How Large a Crater Will We Leave?

by | Jul 20, 2005 | Scott Horton's Articles

by Scott Horton Antiwar.com July 20, 2005

Juan Cole, professor of Modern Middle East and South Asian History at the University of Michigan, has lived in the Middle East and is fluent in Arabic, Persian, and Urdu. His blog, Informed Comment, has earned its place at the top of the list for people interested in understanding events in the Islamic world outside of the typical mass media spin. While libertarians may object to his positions on some issues, those who have been following his work have unfortunately seen some of his early predictions about the Iraq invasion pan out. To hear my July 16 interview of Professor Cole, click [stream] or [download mp3].

As longtime CIA asset, truck-bomber, cold-blooded executioner, and former puppet prime minister Iyad Allawi said last week, Iraq is on the brink of civil war, though it could be argued that it has been a civil war since about the time George W. Bush declared ‘Mission Accomplished‘ on May Day 2003. When Baghdad fell, many of Saddam’s soldiers went underground and kept fighting while others simply quit and went home. When Viceroy Paul Bremer told them to stay home, many of them found other work — killing American occupiers.

Take all the Iraqis who have joined the insurgency after losing a loved one, add the foreign jihadists who have been radicalized by the war in Iraq (only recently has Bush come to recognize a distinction between the two), then add those who support or sympathize with them, and you have a substantial percentage of the Sunni population resisting the occupation. This is why after ‘flattening‘ Fallujah to ‘break the back of the insurgency‘ last fall, the U.S. succeeded only in killing innocents, destroying property, and recruiting more people to the cause.

Kirkuk, the capital of Kurdistan, is, according to Cole, ‘a tinderbox‘ ready to explode into violence. A traditionally Kurdish city, Kirkuk was the subject of a massive social engineering project by Saddam Hussein, who resettled thousands of Sunni and Shia Arabs there in the 1970s and ’80s to dilute the influence of the sometimes loyal, sometimes treacherous Kurdish factions lead by Massoud Barzani and Jalal Talabani, the warlords who are now the president of Kurdistan and president of Iraq respectively.

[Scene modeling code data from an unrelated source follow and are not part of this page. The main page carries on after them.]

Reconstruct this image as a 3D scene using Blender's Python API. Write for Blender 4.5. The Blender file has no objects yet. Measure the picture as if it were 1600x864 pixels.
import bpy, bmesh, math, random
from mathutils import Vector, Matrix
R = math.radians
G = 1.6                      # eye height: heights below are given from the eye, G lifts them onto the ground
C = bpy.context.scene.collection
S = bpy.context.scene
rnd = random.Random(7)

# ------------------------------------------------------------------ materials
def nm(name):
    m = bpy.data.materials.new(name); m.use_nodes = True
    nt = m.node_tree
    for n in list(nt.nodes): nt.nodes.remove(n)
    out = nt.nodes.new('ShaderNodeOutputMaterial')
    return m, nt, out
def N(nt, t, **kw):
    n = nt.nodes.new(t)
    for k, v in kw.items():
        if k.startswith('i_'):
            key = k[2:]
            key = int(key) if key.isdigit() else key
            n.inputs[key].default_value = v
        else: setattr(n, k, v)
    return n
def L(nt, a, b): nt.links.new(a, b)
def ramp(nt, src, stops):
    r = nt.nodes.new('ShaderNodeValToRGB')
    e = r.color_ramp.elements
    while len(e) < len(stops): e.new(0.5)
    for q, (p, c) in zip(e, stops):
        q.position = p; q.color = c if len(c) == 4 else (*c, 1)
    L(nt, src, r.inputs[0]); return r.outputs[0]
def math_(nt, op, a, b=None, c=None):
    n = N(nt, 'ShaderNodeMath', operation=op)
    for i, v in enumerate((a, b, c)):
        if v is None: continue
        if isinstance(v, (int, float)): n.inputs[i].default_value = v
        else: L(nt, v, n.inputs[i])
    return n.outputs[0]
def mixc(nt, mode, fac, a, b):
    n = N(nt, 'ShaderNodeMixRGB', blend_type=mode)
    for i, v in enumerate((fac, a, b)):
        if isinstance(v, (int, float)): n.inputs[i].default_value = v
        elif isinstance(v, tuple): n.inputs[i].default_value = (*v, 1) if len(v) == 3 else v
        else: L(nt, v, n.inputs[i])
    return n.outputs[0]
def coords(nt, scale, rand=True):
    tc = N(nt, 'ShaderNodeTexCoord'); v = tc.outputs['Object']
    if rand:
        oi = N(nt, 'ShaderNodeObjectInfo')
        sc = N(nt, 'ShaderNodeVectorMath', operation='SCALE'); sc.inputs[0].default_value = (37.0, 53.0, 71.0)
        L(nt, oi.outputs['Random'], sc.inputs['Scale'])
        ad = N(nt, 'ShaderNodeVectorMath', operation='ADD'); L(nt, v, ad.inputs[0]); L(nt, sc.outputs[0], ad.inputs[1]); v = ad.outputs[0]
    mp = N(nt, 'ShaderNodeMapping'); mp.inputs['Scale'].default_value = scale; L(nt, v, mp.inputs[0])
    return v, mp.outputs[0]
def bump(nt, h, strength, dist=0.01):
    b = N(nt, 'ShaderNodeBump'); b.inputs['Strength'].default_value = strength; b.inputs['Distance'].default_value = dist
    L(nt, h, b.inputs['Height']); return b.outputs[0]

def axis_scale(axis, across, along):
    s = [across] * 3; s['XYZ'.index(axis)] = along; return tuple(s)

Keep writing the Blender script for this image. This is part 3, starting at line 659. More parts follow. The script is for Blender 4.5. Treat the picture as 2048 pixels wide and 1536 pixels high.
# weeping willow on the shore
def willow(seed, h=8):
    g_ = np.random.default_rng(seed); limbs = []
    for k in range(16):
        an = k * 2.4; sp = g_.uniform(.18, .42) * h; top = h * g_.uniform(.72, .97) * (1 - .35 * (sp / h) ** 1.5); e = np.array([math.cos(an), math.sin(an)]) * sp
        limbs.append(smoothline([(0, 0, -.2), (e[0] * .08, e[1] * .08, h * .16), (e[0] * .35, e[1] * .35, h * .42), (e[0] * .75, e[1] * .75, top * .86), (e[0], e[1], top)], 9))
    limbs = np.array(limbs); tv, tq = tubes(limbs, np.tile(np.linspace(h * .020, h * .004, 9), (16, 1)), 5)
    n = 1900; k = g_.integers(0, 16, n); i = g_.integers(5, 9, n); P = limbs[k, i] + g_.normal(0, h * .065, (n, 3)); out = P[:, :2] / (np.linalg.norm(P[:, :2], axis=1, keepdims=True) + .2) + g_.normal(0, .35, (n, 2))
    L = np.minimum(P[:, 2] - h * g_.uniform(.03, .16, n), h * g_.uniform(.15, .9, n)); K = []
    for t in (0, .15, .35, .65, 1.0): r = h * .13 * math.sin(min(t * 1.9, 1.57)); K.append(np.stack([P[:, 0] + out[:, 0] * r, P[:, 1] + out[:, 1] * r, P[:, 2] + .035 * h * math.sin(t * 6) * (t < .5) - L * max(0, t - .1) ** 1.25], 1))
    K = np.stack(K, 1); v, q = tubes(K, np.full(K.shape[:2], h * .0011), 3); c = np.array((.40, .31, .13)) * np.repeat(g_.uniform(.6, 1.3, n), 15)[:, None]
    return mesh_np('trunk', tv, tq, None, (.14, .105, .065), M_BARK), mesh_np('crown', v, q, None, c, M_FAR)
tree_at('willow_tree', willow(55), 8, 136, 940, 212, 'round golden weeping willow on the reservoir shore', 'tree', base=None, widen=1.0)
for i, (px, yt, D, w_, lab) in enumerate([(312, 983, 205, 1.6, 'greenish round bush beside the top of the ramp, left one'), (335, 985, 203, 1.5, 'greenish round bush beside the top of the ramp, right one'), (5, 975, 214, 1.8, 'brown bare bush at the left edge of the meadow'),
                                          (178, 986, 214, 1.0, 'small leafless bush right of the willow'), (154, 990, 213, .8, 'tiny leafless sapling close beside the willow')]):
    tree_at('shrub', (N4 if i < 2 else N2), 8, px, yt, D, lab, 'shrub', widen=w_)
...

Now that the U.S. has come and the Kurdistan-for-Kurds types have consolidated their power, ethnic cleansing has begun. Cole says tens of thousands of Arabs have already fled south, and there are an incredible number of property disputes being fought over right now. The Turkmen in Kurdistan have their own problems. Kirkuk is a very valuable oil center [.pdf], and the distribution of oil money could be a major point of contention in the future. Were Kurdistan to break away completely, the possibility of further violence as Kurdish populations in Syria, Turkey, and Iran try to join them would be tremendous. Perhaps Ahmed Chalabi will be able to work everything out. For some reason, I doubt it. What these folks need is a belief in the individual and his inalienable right to property. Unfortunately, violence tends to reinforce a collectivist, us/them outlook, which only leads to more violence. Bush’s ‘global democratic revolution‘ has somehow failed to take hold.

Neither liberty and property nor what Iraq has now is the way it was supposed to be. Dick Cheney and the neocons wanted Ahmed Chalabi, old friend of Paul Wolfowitz and Richard Perle, to be their new puppet dictator. This fell apart because, contrary to his lies, no one in Iraq who had heard of him held him in much esteem.

The new Iraqi constitution, which is being written by the victors of the Jan. 30 elections, is stuck on the first sentence. Will Iraq be a federal system or not? The Shia, of course, want federalism with a strong central government, the Kurds a very weak one, and the Sunnis (those who are brave enough to show up) a single sovereign state that they run. This great ‘democracy‘ that the U.S. government has forced on the people of Iraq has been such a farce that War Party propagandist Charles Krauthammer says we ought to forget about drawing up an Iraqi constitution. After all, Britain doesn’t have one, and it’s great. What’s more, we have one that doesn’t mean squat. Point taken.

Down south where the Shia live, Grand Ayatollah al-Sistani is just biding his time. The minority Sunni have no foreign power to back their tyranny any more. The majority Shia, who hold the power in the constitution-drafting process, are just waiting for us to leave. The level of violence to come in this situation is hard to predict, depending mostly on the degree of control over the Sunni the Shia attempt to exercise using the new government. The Shia have proposed that their Badr Brigades, and the Kurds that their peshmerga militias, should be used against the Sunni insurgents since the American and Iraqi armies haven’t succeeded. The idea has so far been overruled by the U.S., but if the Badr Brigades and the peshmerga are unleashed before or after we leave, the Sunni resistance will be destroyed, along with a lot of innocent people.

According to Cole, if the U.S. leaves now, and an all-out civil war begins, the chances of intervention by neighboring states on behalf of those of their same ethnicity and religion will increase, threatening a catastrophic regional war that could destroy the world oil market. Unfortunately, our time on the radio was up before we had a chance to discuss his proposal for internationalizing the occupation rather than plainly and immediately withdrawing, which I favor, so I will not address that particular point here.

Practical rather than moral questions unfortunately prevail in debating whether or not Americans have the right to kill one more person or spend one more dime of other people’s money in support of a war that was never justified in the first place. The answers to such questions are clear: no and no. Instead, leaving Iraq is usually a question of whether the mass slaughter and destabilization left behind when we leave would be worse if we did it now or later. The answer cannot be known for sure, but recent events seem to indicate that the resistance is gaining strength with each passing day. If we have what amounts to civil war now, with 135,000 American troops in the country, how large an insurgency (or a crater) will we be leaving behind if we stay for another 12 years?